### What this task involves:
In the data that follows, count the lines in which the word "wide" occurs, and report that figure alone.
=-=-=
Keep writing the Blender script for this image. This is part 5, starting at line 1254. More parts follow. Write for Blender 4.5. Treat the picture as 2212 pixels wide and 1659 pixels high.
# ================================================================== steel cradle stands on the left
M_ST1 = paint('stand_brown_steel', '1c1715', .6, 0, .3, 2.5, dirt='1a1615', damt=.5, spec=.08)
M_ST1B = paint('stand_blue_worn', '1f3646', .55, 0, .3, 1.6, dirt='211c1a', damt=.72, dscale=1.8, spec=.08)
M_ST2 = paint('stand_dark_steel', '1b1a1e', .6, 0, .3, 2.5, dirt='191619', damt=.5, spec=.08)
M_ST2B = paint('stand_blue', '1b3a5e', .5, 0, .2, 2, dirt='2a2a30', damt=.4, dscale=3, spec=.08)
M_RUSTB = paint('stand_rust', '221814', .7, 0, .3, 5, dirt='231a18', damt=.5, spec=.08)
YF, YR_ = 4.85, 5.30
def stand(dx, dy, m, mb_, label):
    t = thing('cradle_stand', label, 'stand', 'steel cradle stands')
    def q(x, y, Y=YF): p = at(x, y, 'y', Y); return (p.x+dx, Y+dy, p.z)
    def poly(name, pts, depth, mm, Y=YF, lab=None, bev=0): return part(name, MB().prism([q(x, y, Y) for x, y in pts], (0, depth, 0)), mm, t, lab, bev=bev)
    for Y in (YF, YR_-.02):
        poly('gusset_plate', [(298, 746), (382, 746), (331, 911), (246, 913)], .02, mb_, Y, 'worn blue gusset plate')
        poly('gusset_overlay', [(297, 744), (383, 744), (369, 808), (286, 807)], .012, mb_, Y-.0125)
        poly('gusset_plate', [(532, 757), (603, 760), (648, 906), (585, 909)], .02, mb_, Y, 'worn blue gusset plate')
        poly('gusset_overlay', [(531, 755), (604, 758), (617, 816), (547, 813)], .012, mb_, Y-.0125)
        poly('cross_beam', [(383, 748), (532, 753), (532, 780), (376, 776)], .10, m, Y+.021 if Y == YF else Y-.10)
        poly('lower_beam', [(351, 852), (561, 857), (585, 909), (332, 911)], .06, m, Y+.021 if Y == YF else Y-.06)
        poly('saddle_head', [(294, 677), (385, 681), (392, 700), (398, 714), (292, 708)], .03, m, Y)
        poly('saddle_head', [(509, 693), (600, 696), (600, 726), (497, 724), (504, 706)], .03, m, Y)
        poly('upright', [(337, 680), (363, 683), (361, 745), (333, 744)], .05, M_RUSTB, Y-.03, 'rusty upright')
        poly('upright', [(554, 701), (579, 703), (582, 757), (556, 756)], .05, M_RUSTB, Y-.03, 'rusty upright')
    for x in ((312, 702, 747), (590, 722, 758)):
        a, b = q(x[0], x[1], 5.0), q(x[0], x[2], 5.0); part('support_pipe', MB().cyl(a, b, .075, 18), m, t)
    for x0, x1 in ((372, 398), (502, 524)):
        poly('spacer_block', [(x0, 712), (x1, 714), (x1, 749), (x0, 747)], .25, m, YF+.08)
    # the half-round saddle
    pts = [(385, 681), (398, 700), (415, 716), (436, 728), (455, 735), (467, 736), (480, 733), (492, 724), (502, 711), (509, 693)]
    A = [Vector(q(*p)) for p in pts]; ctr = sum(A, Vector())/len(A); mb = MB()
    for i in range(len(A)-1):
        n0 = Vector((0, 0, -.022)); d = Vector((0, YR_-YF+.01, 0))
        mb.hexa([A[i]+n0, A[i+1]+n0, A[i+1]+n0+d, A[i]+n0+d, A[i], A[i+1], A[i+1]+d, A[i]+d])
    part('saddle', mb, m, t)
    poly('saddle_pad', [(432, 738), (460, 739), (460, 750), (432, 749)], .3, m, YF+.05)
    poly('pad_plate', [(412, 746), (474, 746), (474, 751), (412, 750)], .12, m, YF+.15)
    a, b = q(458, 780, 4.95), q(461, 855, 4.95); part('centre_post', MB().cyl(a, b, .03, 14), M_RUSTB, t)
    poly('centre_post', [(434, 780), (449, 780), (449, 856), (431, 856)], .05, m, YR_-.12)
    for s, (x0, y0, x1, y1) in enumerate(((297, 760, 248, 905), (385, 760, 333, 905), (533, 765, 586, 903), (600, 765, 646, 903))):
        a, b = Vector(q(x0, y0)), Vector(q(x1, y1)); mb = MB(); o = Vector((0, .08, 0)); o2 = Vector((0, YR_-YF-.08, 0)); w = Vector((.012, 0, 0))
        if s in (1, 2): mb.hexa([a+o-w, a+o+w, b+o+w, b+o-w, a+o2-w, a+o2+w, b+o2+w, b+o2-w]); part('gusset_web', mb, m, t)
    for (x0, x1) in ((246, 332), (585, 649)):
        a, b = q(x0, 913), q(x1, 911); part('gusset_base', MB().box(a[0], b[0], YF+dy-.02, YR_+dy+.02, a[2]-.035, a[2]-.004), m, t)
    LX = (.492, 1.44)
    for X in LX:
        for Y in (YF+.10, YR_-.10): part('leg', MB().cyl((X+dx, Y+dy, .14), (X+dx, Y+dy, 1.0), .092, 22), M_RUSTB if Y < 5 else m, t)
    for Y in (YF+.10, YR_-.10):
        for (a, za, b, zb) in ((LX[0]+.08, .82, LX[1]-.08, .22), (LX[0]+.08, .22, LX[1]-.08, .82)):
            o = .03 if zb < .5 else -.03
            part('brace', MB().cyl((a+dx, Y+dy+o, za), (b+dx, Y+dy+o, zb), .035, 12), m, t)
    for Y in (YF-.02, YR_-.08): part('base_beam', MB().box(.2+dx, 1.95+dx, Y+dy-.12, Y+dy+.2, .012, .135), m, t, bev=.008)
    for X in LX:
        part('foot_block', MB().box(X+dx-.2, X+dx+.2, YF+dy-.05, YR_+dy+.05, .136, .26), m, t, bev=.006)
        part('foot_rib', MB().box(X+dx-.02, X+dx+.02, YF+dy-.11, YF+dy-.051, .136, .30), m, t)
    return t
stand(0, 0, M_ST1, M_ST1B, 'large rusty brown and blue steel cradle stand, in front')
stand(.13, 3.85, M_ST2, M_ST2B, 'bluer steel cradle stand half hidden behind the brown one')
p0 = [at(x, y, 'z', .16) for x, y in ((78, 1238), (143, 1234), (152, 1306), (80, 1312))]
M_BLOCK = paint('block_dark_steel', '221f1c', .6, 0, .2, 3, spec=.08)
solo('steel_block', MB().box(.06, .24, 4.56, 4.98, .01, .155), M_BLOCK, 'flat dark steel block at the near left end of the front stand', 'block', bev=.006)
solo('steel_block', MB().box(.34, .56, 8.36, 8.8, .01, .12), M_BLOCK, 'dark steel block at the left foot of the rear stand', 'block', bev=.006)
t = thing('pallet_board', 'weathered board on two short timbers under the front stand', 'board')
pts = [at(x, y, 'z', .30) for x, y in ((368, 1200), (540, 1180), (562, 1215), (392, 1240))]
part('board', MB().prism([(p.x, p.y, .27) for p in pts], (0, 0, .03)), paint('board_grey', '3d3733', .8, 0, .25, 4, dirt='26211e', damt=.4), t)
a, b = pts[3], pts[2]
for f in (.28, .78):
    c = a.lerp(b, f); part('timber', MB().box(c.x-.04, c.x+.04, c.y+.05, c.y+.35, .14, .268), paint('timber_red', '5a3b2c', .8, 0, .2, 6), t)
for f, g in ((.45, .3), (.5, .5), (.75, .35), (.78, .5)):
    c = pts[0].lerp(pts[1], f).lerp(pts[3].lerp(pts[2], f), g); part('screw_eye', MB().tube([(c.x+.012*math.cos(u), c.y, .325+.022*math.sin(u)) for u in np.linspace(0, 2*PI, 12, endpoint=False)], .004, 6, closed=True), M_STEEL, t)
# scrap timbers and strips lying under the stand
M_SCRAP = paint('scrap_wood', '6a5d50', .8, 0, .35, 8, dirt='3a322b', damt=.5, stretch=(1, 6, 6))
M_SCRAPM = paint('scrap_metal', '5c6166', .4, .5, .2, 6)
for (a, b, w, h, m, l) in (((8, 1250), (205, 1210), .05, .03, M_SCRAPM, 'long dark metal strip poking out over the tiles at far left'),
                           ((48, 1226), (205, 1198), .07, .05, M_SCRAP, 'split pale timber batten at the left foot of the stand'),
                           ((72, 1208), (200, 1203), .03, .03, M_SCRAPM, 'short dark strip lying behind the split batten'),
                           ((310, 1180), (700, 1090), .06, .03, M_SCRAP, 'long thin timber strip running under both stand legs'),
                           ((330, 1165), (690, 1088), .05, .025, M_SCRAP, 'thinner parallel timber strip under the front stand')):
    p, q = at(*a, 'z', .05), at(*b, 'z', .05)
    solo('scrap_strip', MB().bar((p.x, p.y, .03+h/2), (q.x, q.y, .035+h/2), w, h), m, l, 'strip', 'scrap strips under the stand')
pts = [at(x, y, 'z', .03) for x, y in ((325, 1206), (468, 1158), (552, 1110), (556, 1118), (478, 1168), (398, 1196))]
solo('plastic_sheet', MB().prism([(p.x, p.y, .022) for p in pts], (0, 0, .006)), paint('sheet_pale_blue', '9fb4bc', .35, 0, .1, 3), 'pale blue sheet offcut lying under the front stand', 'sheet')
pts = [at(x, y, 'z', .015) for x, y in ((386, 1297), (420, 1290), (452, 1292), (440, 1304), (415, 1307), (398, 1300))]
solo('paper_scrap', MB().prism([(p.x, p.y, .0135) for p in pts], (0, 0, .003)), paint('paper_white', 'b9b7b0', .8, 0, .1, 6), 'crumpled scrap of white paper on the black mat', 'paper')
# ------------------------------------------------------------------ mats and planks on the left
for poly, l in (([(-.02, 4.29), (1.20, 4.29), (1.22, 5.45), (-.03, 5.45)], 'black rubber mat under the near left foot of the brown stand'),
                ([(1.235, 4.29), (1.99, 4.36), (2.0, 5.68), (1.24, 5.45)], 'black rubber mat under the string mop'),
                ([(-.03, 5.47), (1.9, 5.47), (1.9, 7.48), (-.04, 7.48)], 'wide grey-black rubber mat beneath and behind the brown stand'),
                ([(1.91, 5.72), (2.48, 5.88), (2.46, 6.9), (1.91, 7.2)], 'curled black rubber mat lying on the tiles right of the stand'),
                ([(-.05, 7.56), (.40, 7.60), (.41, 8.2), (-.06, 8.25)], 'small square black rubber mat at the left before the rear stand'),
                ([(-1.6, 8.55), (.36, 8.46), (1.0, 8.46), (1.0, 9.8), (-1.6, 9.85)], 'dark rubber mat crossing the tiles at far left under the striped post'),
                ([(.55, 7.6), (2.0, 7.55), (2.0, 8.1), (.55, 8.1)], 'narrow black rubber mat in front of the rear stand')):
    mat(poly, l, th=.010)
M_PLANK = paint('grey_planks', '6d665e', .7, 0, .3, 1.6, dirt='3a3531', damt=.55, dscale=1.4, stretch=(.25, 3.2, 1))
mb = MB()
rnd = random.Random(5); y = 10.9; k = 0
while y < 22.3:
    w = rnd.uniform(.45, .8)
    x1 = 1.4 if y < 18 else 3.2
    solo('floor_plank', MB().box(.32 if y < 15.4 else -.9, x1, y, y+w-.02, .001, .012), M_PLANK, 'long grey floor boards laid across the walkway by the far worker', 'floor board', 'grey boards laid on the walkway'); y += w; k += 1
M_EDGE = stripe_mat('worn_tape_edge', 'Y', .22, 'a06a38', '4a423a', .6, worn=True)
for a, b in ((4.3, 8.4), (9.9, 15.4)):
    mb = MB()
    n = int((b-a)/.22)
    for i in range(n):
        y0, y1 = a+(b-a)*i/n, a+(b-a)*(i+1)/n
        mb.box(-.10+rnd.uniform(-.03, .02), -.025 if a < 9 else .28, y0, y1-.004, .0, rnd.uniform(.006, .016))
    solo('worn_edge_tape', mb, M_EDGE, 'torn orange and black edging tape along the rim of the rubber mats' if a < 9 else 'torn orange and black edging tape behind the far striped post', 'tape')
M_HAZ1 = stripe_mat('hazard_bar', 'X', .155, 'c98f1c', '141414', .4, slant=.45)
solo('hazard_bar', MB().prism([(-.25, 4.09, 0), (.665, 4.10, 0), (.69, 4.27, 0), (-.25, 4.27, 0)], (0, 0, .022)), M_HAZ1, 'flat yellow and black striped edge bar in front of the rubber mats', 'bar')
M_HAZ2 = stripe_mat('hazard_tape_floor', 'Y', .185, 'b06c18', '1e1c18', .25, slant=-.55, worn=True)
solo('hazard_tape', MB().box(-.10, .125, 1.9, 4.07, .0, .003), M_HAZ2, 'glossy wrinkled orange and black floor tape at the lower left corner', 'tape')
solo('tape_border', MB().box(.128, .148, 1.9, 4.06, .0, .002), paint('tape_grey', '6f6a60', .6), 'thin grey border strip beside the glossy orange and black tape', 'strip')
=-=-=
### Solution to the problem:
2